Problem details: Report how many lines in the records below contain the word "picture". Give only the number.

Material:

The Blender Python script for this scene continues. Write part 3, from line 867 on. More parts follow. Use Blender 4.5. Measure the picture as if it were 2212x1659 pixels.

* * *

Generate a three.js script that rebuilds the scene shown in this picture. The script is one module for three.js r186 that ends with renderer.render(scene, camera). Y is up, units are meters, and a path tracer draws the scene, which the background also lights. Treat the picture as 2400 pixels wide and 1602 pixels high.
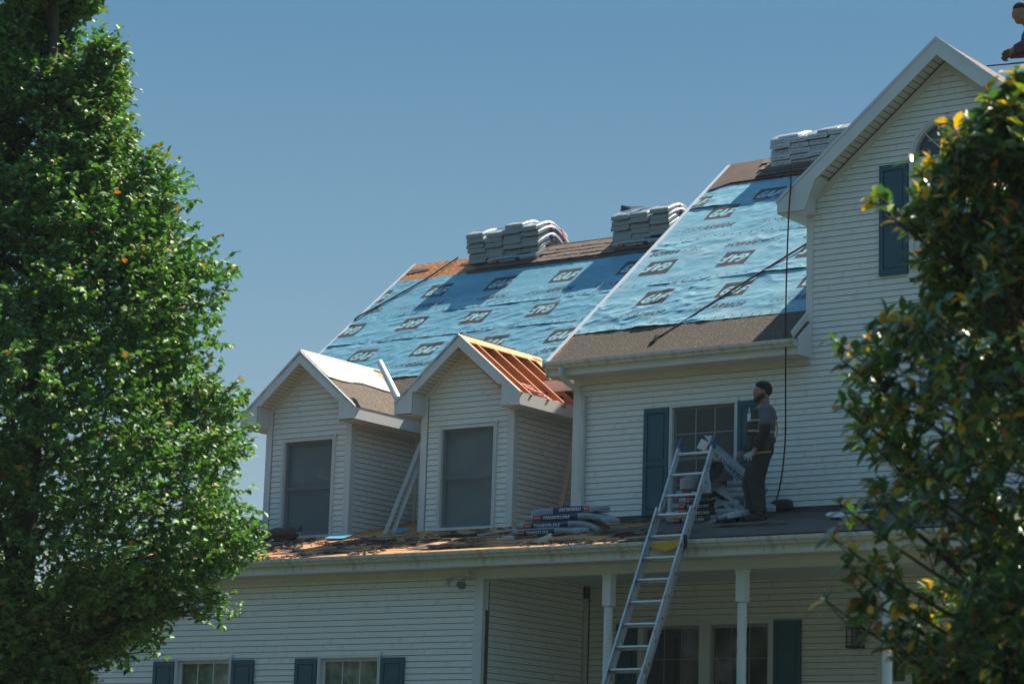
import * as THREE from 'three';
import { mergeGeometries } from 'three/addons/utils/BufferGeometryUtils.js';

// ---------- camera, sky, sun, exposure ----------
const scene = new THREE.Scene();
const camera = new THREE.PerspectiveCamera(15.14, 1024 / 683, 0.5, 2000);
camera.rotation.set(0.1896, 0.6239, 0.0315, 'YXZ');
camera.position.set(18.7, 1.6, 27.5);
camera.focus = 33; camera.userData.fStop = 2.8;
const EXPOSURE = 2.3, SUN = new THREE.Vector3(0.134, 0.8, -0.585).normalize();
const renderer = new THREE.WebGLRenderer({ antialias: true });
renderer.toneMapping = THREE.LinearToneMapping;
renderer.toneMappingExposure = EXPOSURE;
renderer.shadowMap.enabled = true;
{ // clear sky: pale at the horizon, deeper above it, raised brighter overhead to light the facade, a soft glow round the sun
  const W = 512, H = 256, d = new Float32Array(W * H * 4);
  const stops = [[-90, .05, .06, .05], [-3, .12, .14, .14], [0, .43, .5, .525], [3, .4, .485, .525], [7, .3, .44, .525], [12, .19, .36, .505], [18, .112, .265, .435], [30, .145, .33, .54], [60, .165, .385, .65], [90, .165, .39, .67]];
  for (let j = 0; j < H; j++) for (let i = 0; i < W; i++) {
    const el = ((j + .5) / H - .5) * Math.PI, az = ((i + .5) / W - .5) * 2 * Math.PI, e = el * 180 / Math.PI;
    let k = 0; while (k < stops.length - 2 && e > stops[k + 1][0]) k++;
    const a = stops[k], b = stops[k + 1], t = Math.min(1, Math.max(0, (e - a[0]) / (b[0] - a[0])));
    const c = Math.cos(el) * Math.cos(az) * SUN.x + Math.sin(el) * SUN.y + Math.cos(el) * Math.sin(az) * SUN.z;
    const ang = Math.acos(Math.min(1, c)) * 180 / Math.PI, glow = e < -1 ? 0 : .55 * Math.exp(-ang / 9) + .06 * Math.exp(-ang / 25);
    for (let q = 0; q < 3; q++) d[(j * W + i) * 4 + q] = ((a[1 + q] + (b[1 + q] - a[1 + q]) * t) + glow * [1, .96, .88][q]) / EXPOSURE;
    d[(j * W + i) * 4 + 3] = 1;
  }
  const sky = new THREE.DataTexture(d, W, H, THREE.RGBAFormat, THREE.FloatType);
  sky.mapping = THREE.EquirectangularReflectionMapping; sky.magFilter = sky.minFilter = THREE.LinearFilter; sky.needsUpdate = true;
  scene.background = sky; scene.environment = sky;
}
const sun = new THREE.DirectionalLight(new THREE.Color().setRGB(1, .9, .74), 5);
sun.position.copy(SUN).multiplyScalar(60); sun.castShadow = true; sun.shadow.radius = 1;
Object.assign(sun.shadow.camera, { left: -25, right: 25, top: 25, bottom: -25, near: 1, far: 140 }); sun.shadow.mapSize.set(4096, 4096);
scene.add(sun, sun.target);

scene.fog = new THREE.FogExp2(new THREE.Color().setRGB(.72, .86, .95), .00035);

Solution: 2